Risale-i Nurlar’ı seninle tanıdık, seninle sevdik. Kur’ân’a taşıdı satırların bizi. İstişareyi, ümidi, muhabbeti aşıladın bize. Müsbet hareketi öğrettin. Atlattığın badireler masumların duâsında olduğunun habercisi.
Senin gücün, tirajında değil, ihlâsındadır YENİ ASYA.
Cesaretli duruşun, inayeti celp ediyor. Musîbetler o inayetle çiçek çiçek güzelliğe bürünüyor. Sen, kıyamete kadar, sınıfın çalışkan öğrencisi gibi, birileri rahatsız olsa da, hep parmak kaldırmaya, doğruları haykırmaya devam edeceksin. Senin misyonun bu, YENİ ASYA. Sana sataşanlar İflâh olmayacak. Sen, meyveli ağaçsın taşlanan. Sana, kâinata meydan okutacak sendeki şahs-ı manevinin imanı. Sevenlerin bol olsun YENİ ASYA.

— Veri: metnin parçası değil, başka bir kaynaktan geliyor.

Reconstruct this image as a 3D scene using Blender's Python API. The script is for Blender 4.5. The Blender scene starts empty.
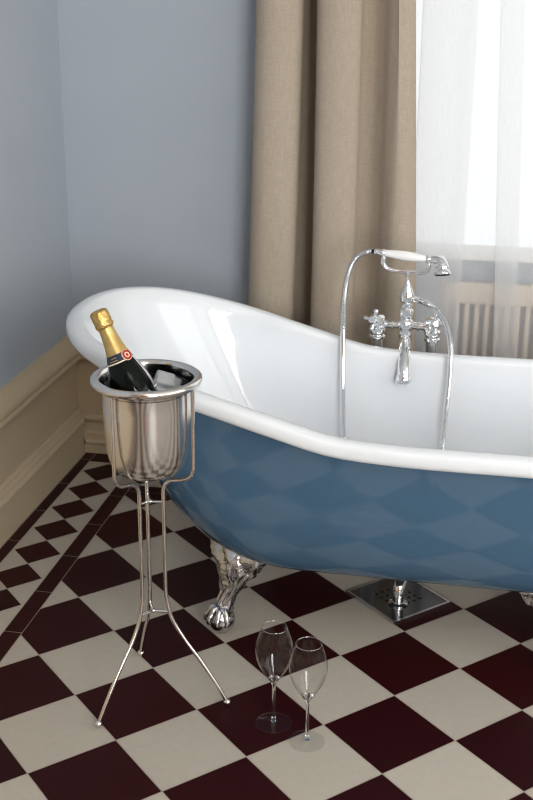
import bpy, bmesh, math, random
from mathutils import Vector, Matrix, Quaternion
random.seed(7)
PI = math.pi
scn = bpy.context.scene
COL = scn.collection

# ------------------------------------------------------------------ materials
def new_mat(name):
    m = bpy.data.materials.new(name); m.use_nodes = True
    nt = m.node_tree; b = nt.nodes['Principled BSDF']
    return m, nt, b
def setin(b, **k):
    for n, v in k.items():
        b.inputs[n.replace('_', ' ')].default_value = v
def srgb(r, g, b):
    f = lambda c: c / 12.92 if c <= .04045 else ((c + .055) / 1.055) ** 2.4
    return (f(r / 255), f(g / 255), f(b / 255), 1)
def simple(name, col, rough=.5, metal=0., **k):
    m, nt, b = new_mat(name)
    setin(b, Base_Color=col, Roughness=rough, Metallic=metal, **k)
    return m
def noise_bump(nt, b, scale, strength, dist=.003, coord='Object', detail=3, stretch=None):
    tc = nt.nodes.new('ShaderNodeTexCoord'); nz = nt.nodes.new('ShaderNodeTexNoise'); bp = nt.nodes.new('ShaderNodeBump')
    nz.inputs['Scale'].default_value = scale; nz.inputs['Detail'].default_value = detail
    src = tc.outputs[coord]
    if stretch:
        mp = nt.nodes.new('ShaderNodeMapping'); mp.inputs['Scale'].default_value = stretch
        nt.links.new(src, mp.inputs[0]); src = mp.outputs[0]
    nt.links.new(src, nz.inputs['Vector']); nt.links.new(nz.outputs[0], bp.inputs['Height'])
    bp.inputs['Strength'].default_value = strength; bp.inputs['Distance'].default_value = dist
    nt.links.new(bp.outputs[0], b.inputs['Normal'])
    return nz
def noisy(name, c1, c2, scale, rough, bump=.1, metal=0., stretch=None, bscale=None, **k):
    m, nt, b = new_mat(name)
    setin(b, Roughness=rough, Metallic=metal, **k)
    tc = nt.nodes.new('ShaderNodeTexCoord'); nz = nt.nodes.new('ShaderNodeTexNoise'); rp = nt.nodes.new('ShaderNodeValToRGB')
    nz.inputs['Scale'].default_value = scale; nz.inputs['Detail'].default_value = 4
    src = tc.outputs['Object']
    if stretch:
        mp = nt.nodes.new('ShaderNodeMapping'); mp.inputs['Scale'].default_value = stretch
        nt.links.new(src, mp.inputs[0]); src = mp.outputs[0]
    nt.links.new(src, nz.inputs['Vector'])
    rp.color_ramp.elements[0].color = c1; rp.color_ramp.elements[1].color = c2
    rp.color_ramp.elements[0].position = .3; rp.color_ramp.elements[1].position = .7
    nt.links.new(nz.outputs[0], rp.inputs[0]); nt.links.new(rp.outputs[0], b.inputs['Base Color'])
    if bump: noise_bump(nt, b, bscale or scale, bump, stretch=stretch)
    return m
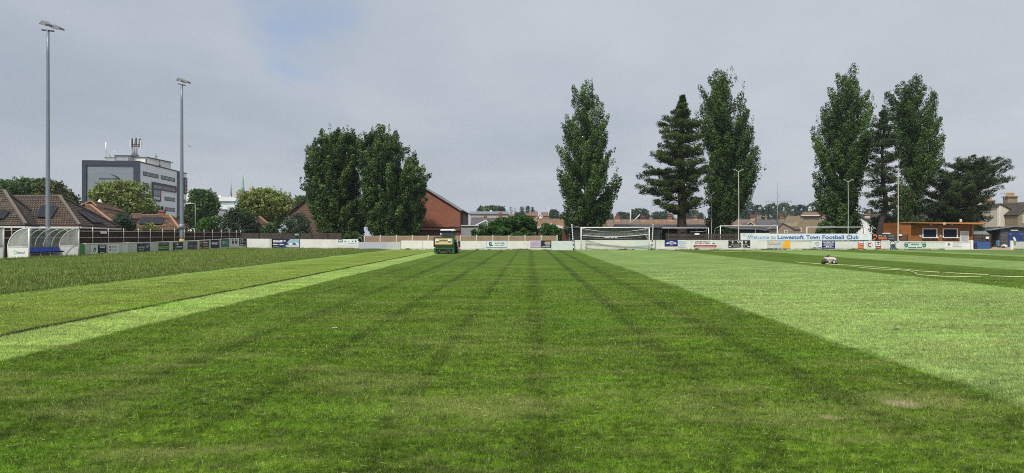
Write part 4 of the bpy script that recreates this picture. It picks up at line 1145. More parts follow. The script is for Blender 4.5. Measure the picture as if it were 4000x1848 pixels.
def conifer(rows, Y, label, name='pine_tree', leaf=LEAF_PINE, seed=1, trunk_px=None, trunk_r=0.4, n_limbs=64, droop=-0.10, tuft=0.34, per=46, step=0.42, flat=0.5, bow=None, trunk_to=1.0, bark=BARKD, zlow=0.0, tip=0.22, cover=0.62, jit=0.5):
    """whorls of boughs, each carrying flattened needle tufts along its outer part"""
    rg = np.random.default_rng(seed)
    z, c, w = profile(rows, Y); zmin, zmax = z[0], z[-1]
    bx = PX(trunk_px, Y)
    root = empty(name, (bx, Y, 0), label, 'tree')
    mb = MB(); pts = []; rs = []
    top = zmax * trunk_to
    for i in range(11):
        f = i / 10; zt = f * top
        off = np.interp(zt, [q[0] for q in bow], [q[1] for q in bow]) if bow else 0
        cx_ = bx + off + ((float(np.interp(zt, z, c)) - bx) * max(0, f - 0.45) * 1.8 * (0 if bow else 1))
        pts.append((cx_ + 0.05 * math.sin(i * 2.3), Y + 0.08 * math.cos(i * 1.9), zt - (0.1 if i == 0 else 0))); rs.append(trunk_r * (1 - f) ** 0.85 + 0.03)
    rs[0] *= 1.3
    mb.tube(pts, rs, bark, 9)
    tp = np.array(pts)
    cen = []; rad = []; tin = []
    ga = 2.39996
    hs = zmin + (zmax - zmin) * (np.linspace(0.0, 1.0, n_limbs) ** 0.92)
    for i, h in enumerate(hs):
        th = i * ga + rg.uniform(-.5, .5); h = min(max(h + rg.normal(0, 0.35) * jit, zmin), zmax - 0.05); dr = droop + rg.normal(0, 0.10) * jit
        C = np.interp(h, z, c); W = np.interp(h, z, w); tx = np.interp(h, tp[:, 2], tp[:, 0])
        # tip lies on the outline ellipse round the profile's own centre
        k_ = rg.uniform(0.72, 1.08)
        tipp = np.array([C + W * k_ * math.cos(th), Y + W * k_ * 0.9 * math.sin(th), h])
        ln = math.hypot(tipp[0] - tx, tipp[1] - Y)
        z0 = min(max(h + ln * dr, 0.5), top * 0.985)
        a = np.array([np.interp(z0, tp[:, 2], tp[:, 0]), np.interp(z0, tp[:, 2], tp[:, 1]), z0])
        mid = (a + tipp) / 2; mid[2] -= ln * 0.07
        P3 = [a, mid, tipp]
        r0 = 0.03 + 0.018 * ln
        mb.tube([Vector(q) for q in P3], [r0, r0 * 0.6, 0.015], bark, 5)
        t_ = rg.uniform(0.12, 0.55)
        ns = max(2, int(ln * cover / step))
        for j in range(ns + 1):
            s = 1 - cover * j / max(ns, 1) * rg.uniform(0.9, 1.0)
            q = (1 - s) ** 2 * a + 2 * s * (1 - s) * mid + s * s * tipp
            side = np.array([-(tipp - a)[1], (tipp - a)[0], 0]); side /= np.linalg.norm(side) + 1e-6
            if rg.random() < 0.12: continue
            sp_ = (0.12 + 0.30 * ln * (1 - s) + 0.12 * ln * s * (1 - s))
            for kk in (-1, 0, 1):
                if kk and rg.random() < 0.25: continue
                cc = q + side * kk * sp_ * rg.uniform(0.6, 1.1) + np.array([0, 0, rg.uniform(0, tip)])
                if zmin > 0.5 or cc[2] > 0.3:
                    cen.append(cc); rr = tuft * rg.uniform(0.7, 1.25) * min(1.0, 0.35 + W / 2.6); rad.append((rr, rr, rr * flat)); tin.append(t_ + rg.uniform(-.1, .14))
    for i in range(9):
        th = i * ga; zt_ = zmax - 0.3 - 2.2 * (i / 9) ** 1.2; rr_ = rg.uniform(0.3, 1.0) * np.interp(zt_, z, w)
        bx2 = np.interp(zmax * 0.9, z, c); e = np.array([np.interp(zt_, z, c) + rr_ * math.cos(th), Y + rr_ * math.sin(th), zt_ - rg.uniform(0, .5)])
        for j in range(4):
            cen.append(e - np.array([(e[0] - bx2) * 0.1 * j, 0, 0.35 * j])); rad.append((tuft * .3, tuft * .3, tuft * 0.7)); tin.append(0.4)
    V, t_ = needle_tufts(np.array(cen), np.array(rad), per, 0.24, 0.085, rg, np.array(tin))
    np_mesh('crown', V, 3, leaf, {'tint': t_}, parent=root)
    mb.build('trunk', root)
    return root


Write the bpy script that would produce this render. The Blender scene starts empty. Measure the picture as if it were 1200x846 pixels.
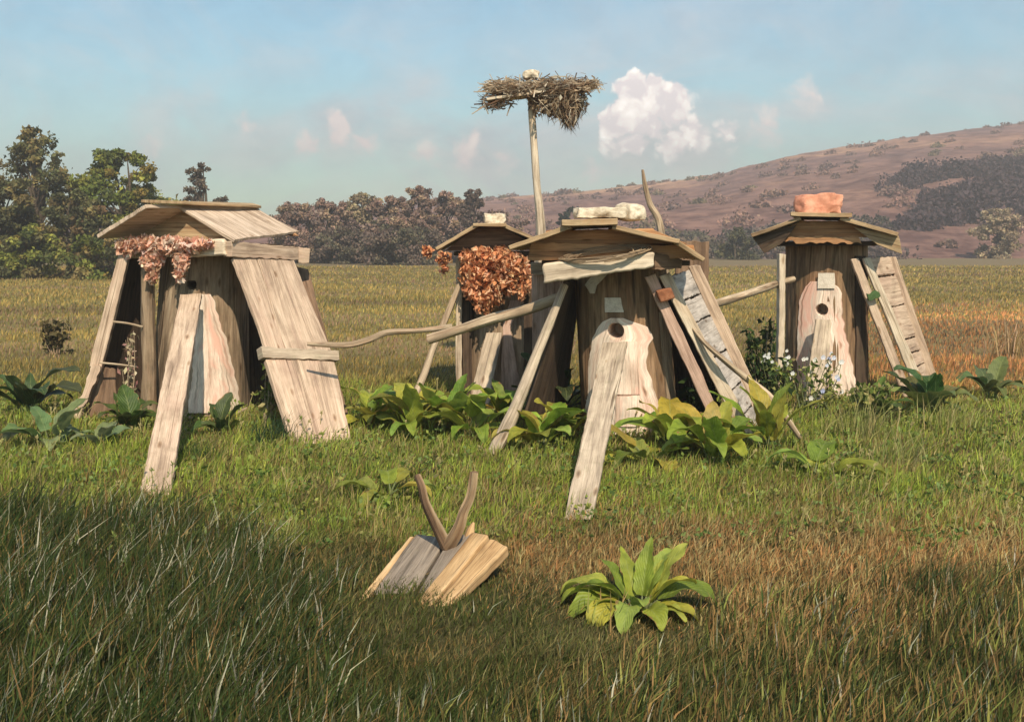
import bpy, math, random
import numpy as np
from mathutils import Vector, noise as mnoise
random.seed(7); RNG = np.random.default_rng(11)
sc = bpy.context.scene
COL = sc.collection
F, H, HOR = 1150.0, 1.5, 285.0

def P(px, py, Y): return Vector(((px-600)/F*Y, Y, H-(py-HOR)/F*Y))
def GY(py): return F*H/(py-HOR)
def nz(v, s=1.0, o=0.0): return mnoise.noise(Vector((v[0]*s+o, v[1]*s-o, v[2]*s+o*.37)))

# ------------------------------------------------------------------ materials
def lin(c):
    return tuple(((x/255)/12.92 if x/255 <= .04045 else ((x/255+.055)/1.055)**2.4) for x in c)
class NT:
    def __init__(s, name):
        s.m = bpy.data.materials.new(name); s.m.use_nodes = True
        s.t = s.m.node_tree; s.t.nodes.clear()
        s.out = s.t.nodes.new('ShaderNodeOutputMaterial')
    def n(s, typ, **kw):
        nd = s.t.nodes.new('ShaderNode'+typ)
        for k, v in kw.items():
            if k.startswith('i_'):
                key = k[2:]
                key = int(key) if key.isdigit() else key.replace('_', ' ')
                nd.inputs[key].default_value = v
            else: setattr(nd, k, v)
        return nd
    def l(s, a, b): s.t.links.new(a, b)
    def ramp(s, fac, stops):
        r = s.n('ValToRGB'); e = r.color_ramp.elements
        while len(e) < len(stops): e.new(.5)
        for k, (p, c) in enumerate(stops):
            e[k].position = p; e[k].color = (*c, 1)
        s.l(fac, r.inputs[0]); return r.outputs[0]
    def mix(s, fac, a, b, mode='MIX'):
        m = s.n('Mix', data_type='RGBA', blend_type=mode)
        for inp, v in ((m.inputs[0], fac), (m.inputs[6], a), (m.inputs[7], b)):
            if isinstance(v, bpy.types.NodeSocket): s.l(v, inp)
            elif isinstance(v, (int, float)): inp.default_value = v
            else: inp.default_value = (*v, 1)
        return m.outputs[2]
    def math(s, op, a, b=None, clamp=False):
        m = s.n('Math', operation=op); m.use_clamp = clamp
        for k, v in enumerate((a, b)):
            if v is None: continue
            if isinstance(v, bpy.types.NodeSocket): s.l(v, m.inputs[k])
            else: m.inputs[k].default_value = v
        return m.outputs[0]

def wood(name, light, mid, dark, stain=None, stain_amt=.0, across=22, bump=.35, moss=0.0):
    """weathered wood: uv u = metres across the grain, v = metres along it"""
    t = NT(name); uv = t.n('UVMap'); oi = t.n('ObjectInfo')
    off = t.n('VectorMath', operation='SCALE'); cb = t.n('CombineXYZ')
    t.l(oi.outputs['Random'], cb.inputs[0]); t.l(oi.outputs['Random'], cb.inputs[1]); cb.inputs[2].default_value = .3
    t.l(cb.outputs[0], off.inputs[0]); off.inputs['Scale'].default_value = 37.0
    add = t.n('VectorMath', operation='ADD'); t.l(uv.outputs[0], add.inputs[0]); t.l(off.outputs[0], add.inputs[1])
    def noi(sx, sy, det=5, rough=.6, dist=.0):
        mp = t.n('Mapping'); mp.inputs['Scale'].default_value = (sx, sy, 1)
        t.l(add.outputs[0], mp.inputs[0])
        n = t.n('TexNoise', i_Scale=1.0, i_Detail=det, i_Roughness=rough, i_Distortion=dist)
        t.l(mp.outputs[0], n.inputs['Vector']); return n.outputs[0]
    broad = noi(across, 1.3, 4, .6, .8); fine = noi(across*7, 5, 4, .7, .3)
    blot = noi(5, 3, 4, .65, .6); crack = noi(across*1.6, .9, 2, .5, .5)
    c = t.ramp(broad, [(.3, dark), (.48, mid), (.68, light)])
    c = t.mix(.5, c, t.ramp(fine, [(.34, (.34, .32, .30)), (.56, (1, 1, 1))]), 'MULTIPLY')
    c = t.mix(.75, c, t.ramp(blot, [(.3, (.6, .58, .56)), (.55, (1, 1, 1)), (.8, (1.0, 1.0, 1.0))]), 'MULTIPLY')
    if stain:
        sn = noi(6, 1.6, 4, .6, 1.0)
        mk = t.ramp(sn, [(.52, (0, 0, 0)), (.66, (1, 1, 1))])
        f = t.math('MULTIPLY', mk, stain_amt); c = t.mix(f, c, stain)
    if moss:
        mk = t.ramp(noi(9, 6, 5, .7), [(.55, (0, 0, 0)), (.7, (1, 1, 1))])
        c = t.mix(t.math('MULTIPLY', mk, moss), c, (.13, .14, .06))
    ck = t.ramp(crack, [(.27, (.22, .18, .15)), (.32, (1, 1, 1))])
    c = t.mix(.8, c, ck, 'MULTIPLY')
    mk_ = t.n('Mapping'); mk_.inputs['Scale'].default_value = (9, 3.2, 1); t.l(add.outputs[0], mk_.inputs[0])
    vk = t.n('TexVoronoi', i_Scale=1.0); vk.inputs['Randomness'].default_value = 1.0; t.l(mk_.outputs[0], vk.inputs['Vector'])
    c = t.mix(.75, c, t.ramp(vk.outputs['Distance'], [(.05, (.22, .15, .10)), (.11, (.62, .52, .42)), (.17, (1, 1, 1))]), 'MULTIPLY')
    fc2 = t.ramp(noi(across*3.2, .7, 3, .5, .8), [(.33, (.30, .25, .20)), (.37, (1, 1, 1))]); c = t.mix(.7, c, fc2, 'MULTIPLY')
    b = t.n('BsdfPrincipled'); t.l(c, b.inputs['Base Color']); b.inputs['Roughness'].default_value = .85
    b.inputs['Specular IOR Level'].default_value = .25
    hsum = t.math('ADD', t.math('MULTIPLY', broad, .6), t.math('ADD', t.math('MULTIPLY', fine, .35), ck))
    bp = t.n('Bump', i_Strength=bump, i_Distance=.012); t.l(hsum, bp.inputs['Height'])
    t.l(bp.outputs[0], b.inputs['Normal']); t.l(b.outputs[0], t.out.inputs[0])
    return t.m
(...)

Çocukluk yıllarımdan dedelik yıllarıma kadar bir ağabey gibi hep elimden tuttun. Siyah saçlı günlerden beyaza dönen sonlu demlerime doğru yanı başımda hayırlı arkadaş oldun bana. Kapına kilit vurduklarında gözyaşlarım oldun ince ince. Asya’sı görünsün diye katlayıp, ceketimin dış cebine iftiharla koyduğum ve şöyle bir ‘Asyam benim, seni seviyorum’ dediğim günleri unutmuş değilim. Heyecanlı gençlik yıllarımın, heyecanıydın sen benim. Sen, hiç yanıltmadın beni. Şimdi de ihtiyar delikanlı olarak seninle geçen ömür günlerimle iftihar ediyorum. Sevilmeyi, sayılmayı hak ediyorsun YENİ ASYA. Ne desem az bendeki hatırana, seni seviyorum YENİ ASYA. Bir şahs-ı manevî olarak her yerde, her zaman bir koruyucu melek gibi hissettim seni, sağımda solumda. Sen, vakur yürüyüşünü hiç bozma olur mu YENİ ASYA. Sen böyle güzelsin.
Evet, sen, bir gazeteden çok öte bir şeysin; YENİ ASYA.
Seni seviyoruz, seninle iftihar ediyoruz.